AIM -> Write the data out again, character for character, with no images.

DATA EXCERPT ->
+++

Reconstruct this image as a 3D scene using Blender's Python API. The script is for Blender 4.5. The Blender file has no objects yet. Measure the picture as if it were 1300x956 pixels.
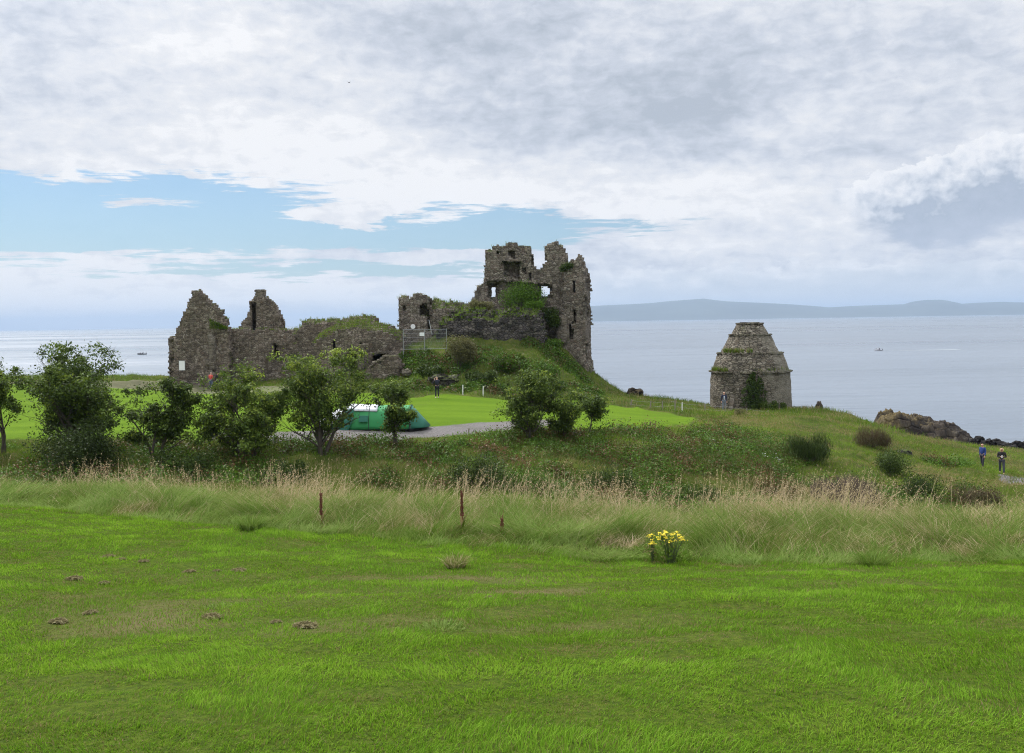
import bpy, math, random
import numpy as np
from mathutils import Vector, Matrix, Euler

random.seed(7)
RNG = np.random.default_rng(7)
PI = math.pi
R = math.radians
scene = bpy.context.scene
COL = scene.collection

# ------------------------------------------------------------------ camera
FPX = 1265.0
CAMZ = 15.0
CX, CY = 650.0, 433.0
pitch = math.atan(24.5 / FPX)
roll = 0.01615
Fv = np.array([0.0, math.cos(pitch), -math.sin(pitch)])
R0 = np.array([1.0, 0, 0]); U0 = np.cross(R0, Fv)
Rv = R0 * math.cos(roll) - U0 * math.sin(roll)
Uv = U0 * math.cos(roll) + R0 * math.sin(roll)
CAM = np.array([0.0, 0.0, CAMZ])

def ray(px, py):
    return Fv + Rv * ((px - CX) / FPX) + Uv * ((CY - py) / FPX)

def at(px, py, Y):
    d = ray(px, py)
    return CAM + d * (Y / d[1])

cam_d = bpy.data.cameras.new('camera')
cam = bpy.data.objects.new('camera', cam_d)
COL.objects.link(cam)
M = Matrix(((Rv[0], Uv[0], -Fv[0], 0), (Rv[1], Uv[1], -Fv[1], 0), (Rv[2], Uv[2], -Fv[2], CAMZ), (0, 0, 0, 1)))
cam.matrix_world = M
cam_d.sensor_fit = 'HORIZONTAL'
cam_d.sensor_width = 36
cam_d.lens = FPX / 1300 * 36
cam_d.shift_y = -45 / 1300
cam_d.clip_start = 0.1
cam_d.clip_end = 120000
scene.camera = cam

# ------------------------------------------------------------------ noise (numpy)
def _h(ix, iy, s):
    n = (ix.astype(np.int64) * 374761393 + iy.astype(np.int64) * 668265263 + s * 1442695041) & 0x7fffffff
    n = ((n ^ (n >> 13)) * 1274126177) & 0x7fffffff
    n = (n ^ (n >> 16)) & 0x7fffffff
    return n / float(0x7fffffff)

def vnoise(x, y, s=0):
    x = np.asarray(x, float); y = np.asarray(y, float)
    ix = np.floor(x); iy = np.floor(y)
    fx = x - ix; fy = y - iy
    fx = fx * fx * (3 - 2 * fx); fy = fy * fy * (3 - 2 * fy)
    a = _h(ix, iy, s); b = _h(ix + 1, iy, s); c = _h(ix, iy + 1, s); d = _h(ix + 1, iy + 1, s)
    return (a * (1 - fx) + b * fx) * (1 - fy) + (c * (1 - fx) + d * fx) * fy

def fbm(x, y, s=0, o=4):
    t = 0; amp = .5; tot = 0
    for k in range(o):
        t = t + amp * vnoise(x * 2 ** k, y * 2 ** k, s + k * 17); tot += amp; amp *= .5
    return t / tot

def sstep(a, b, x):
    t = np.clip((x - a) / (b - a), 0, 1)
    return t * t * (3 - 2 * t)

def in_poly(x, y, poly):
    inside = np.zeros(np.shape(x), bool)
    n = len(poly)
    j = n - 1
    for i in range(n):
        xi, yi = poly[i]; xj, yj = poly[j]
        c = ((yi > y) != (yj > y)) & (x < (xj - xi) * (y - yi) / ((yj - yi) + 1e-12) + xi)
        inside ^= c
        j = i
    return inside

# ------------------------------------------------------------------ helpers
def link(o, parent=None):
    COL.objects.link(o)
    if parent is not None:
        o.parent = parent
    return o

def tag(o, label=None, cat=None, group=None, kind=None):
    if label: o['label'] = label
    if cat: o['category'] = cat
    if group: o['group'] = group
    if kind: o['kind'] = kind
    return o

def empty(name, loc, label, cat, group=None, rz=0):
    o = bpy.data.objects.new(name, None)
    o.empty_display_size = .3
    o.location = [float(v) for v in loc]; o.rotation_euler = (0, 0, rz)
    link(o)
    return tag(o, label, cat, group)

def raw_mesh(name, V, faces_flat, starts, mat, parent=None, smooth=False, attrs=None):
    """fast mesh from arrays"""
    me = bpy.data.meshes.new(name)
    V = np.asarray(V, np.float32)
    ff = np.asarray(faces_flat, np.int32); st = np.asarray(starts, np.int32)
    me.vertices.add(len(V)); me.vertices.foreach_set('co', V.ravel())
    me.loops.add(len(ff)); me.loops.foreach_set('vertex_index', ff)
    me.polygons.add(len(st)); me.polygons.foreach_set('loop_start', st)
    me.update(calc_edges=True)
    if smooth:
        me.polygons.foreach_set('use_smooth', np.ones(len(st), bool))
    if attrs:
        for k, a in attrs.items():
            at_ = me.attributes.new(k, 'FLOAT', 'POINT')
            at_.data.foreach_set('value', np.asarray(a, np.float32))
    if mat: me.materials.append(mat)
    o = bpy.data.objects.new(name, me)
    return link(o, parent)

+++

RESPONSE TO THE EXERCISE ->
Reconstruct this image as a 3D scene using Blender's Python API. The script is for Blender 4.5. The Blender file has no objects yet. Measure the picture as if it were 1300x956 pixels.
import bpy, math, random
import numpy as np
from mathutils import Vector, Matrix, Euler

random.seed(7)
RNG = np.random.default_rng(7)
PI = math.pi
R = math.radians
scene = bpy.context.scene
COL = scene.collection

# ------------------------------------------------------------------ camera
FPX = 1265.0
CAMZ = 15.0
CX, CY = 650.0, 433.0
pitch = math.atan(24.5 / FPX)
roll = 0.01615
Fv = np.array([0.0, math.cos(pitch), -math.sin(pitch)])
R0 = np.array([1.0, 0, 0]); U0 = np.cross(R0, Fv)
Rv = R0 * math.cos(roll) - U0 * math.sin(roll)
Uv = U0 * math.cos(roll) + R0 * math.sin(roll)
CAM = np.array([0.0, 0.0, CAMZ])

def ray(px, py):
    return Fv + Rv * ((px - CX) / FPX) + Uv * ((CY - py) / FPX)

def at(px, py, Y):
    d = ray(px, py)
    return CAM + d * (Y / d[1])

cam_d = bpy.data.cameras.new('camera')
cam = bpy.data.objects.new('camera', cam_d)
COL.objects.link(cam)
M = Matrix(((Rv[0], Uv[0], -Fv[0], 0), (Rv[1], Uv[1], -Fv[1], 0), (Rv[2], Uv[2], -Fv[2], CAMZ), (0, 0, 0, 1)))
cam.matrix_world = M
cam_d.sensor_fit = 'HORIZONTAL'
cam_d.sensor_width = 36
cam_d.lens = FPX / 1300 * 36
cam_d.shift_y = -45 / 1300
cam_d.clip_start = 0.1
cam_d.clip_end = 120000
scene.camera = cam

# ------------------------------------------------------------------ noise (numpy)
def _h(ix, iy, s):
    n = (ix.astype(np.int64) * 374761393 + iy.astype(np.int64) * 668265263 + s * 1442695041) & 0x7fffffff
    n = ((n ^ (n >> 13)) * 1274126177) & 0x7fffffff
    n = (n ^ (n >> 16)) & 0x7fffffff
    return n / float(0x7fffffff)

def vnoise(x, y, s=0):
    x = np.asarray(x, float); y = np.asarray(y, float)
    ix = np.floor(x); iy = np.floor(y)
    fx = x - ix; fy = y - iy
    fx = fx * fx * (3 - 2 * fx); fy = fy * fy * (3 - 2 * fy)
    a = _h(ix, iy, s); b = _h(ix + 1, iy, s); c = _h(ix, iy + 1, s); d = _h(ix + 1, iy + 1, s)
    return (a * (1 - fx) + b * fx) * (1 - fy) + (c * (1 - fx) + d * fx) * fy

def fbm(x, y, s=0, o=4):
    t = 0; amp = .5; tot = 0
    for k in range(o):
        t = t + amp * vnoise(x * 2 ** k, y * 2 ** k, s + k * 17); tot += amp; amp *= .5
    return t / tot

def sstep(a, b, x):
    t = np.clip((x - a) / (b - a), 0, 1)
    return t * t * (3 - 2 * t)

def in_poly(x, y, poly):
    inside = np.zeros(np.shape(x), bool)
    n = len(poly)
    j = n - 1
    for i in range(n):
        xi, yi = poly[i]; xj, yj = poly[j]
        c = ((yi > y) != (yj > y)) & (x < (xj - xi) * (y - yi) / ((yj - yi) + 1e-12) + xi)
        inside ^= c
        j = i
    return inside

# ------------------------------------------------------------------ helpers
def link(o, parent=None):
    COL.objects.link(o)
    if parent is not None:
        o.parent = parent
    return o

def tag(o, label=None, cat=None, group=None, kind=None):
    if label: o['label'] = label
    if cat: o['category'] = cat
    if group: o['group'] = group
    if kind: o['kind'] = kind
    return o

def empty(name, loc, label, cat, group=None, rz=0):
    o = bpy.data.objects.new(name, None)
    o.empty_display_size = .3
    o.location = [float(v) for v in loc]; o.rotation_euler = (0, 0, rz)
    link(o)
    return tag(o, label, cat, group)

def raw_mesh(name, V, faces_flat, starts, mat, parent=None, smooth=False, attrs=None):
    """fast mesh from arrays"""
    me = bpy.data.meshes.new(name)
    V = np.asarray(V, np.float32)
    ff = np.asarray(faces_flat, np.int32); st = np.asarray(starts, np.int32)
    me.vertices.add(len(V)); me.vertices.foreach_set('co', V.ravel())
    me.loops.add(len(ff)); me.loops.foreach_set('vertex_index', ff)
    me.polygons.add(len(st)); me.polygons.foreach_set('loop_start', st)
    me.update(calc_edges=True)
    if smooth:
        me.polygons.foreach_set('use_smooth', np.ones(len(st), bool))
    if attrs:
        for k, a in attrs.items():
            at_ = me.attributes.new(k, 'FLOAT', 'POINT')
            at_.data.foreach_set('value', np.asarray(a, np.float32))
    if mat: me.materials.append(mat)
    o = bpy.data.objects.new(name, me)
    return link(o, parent)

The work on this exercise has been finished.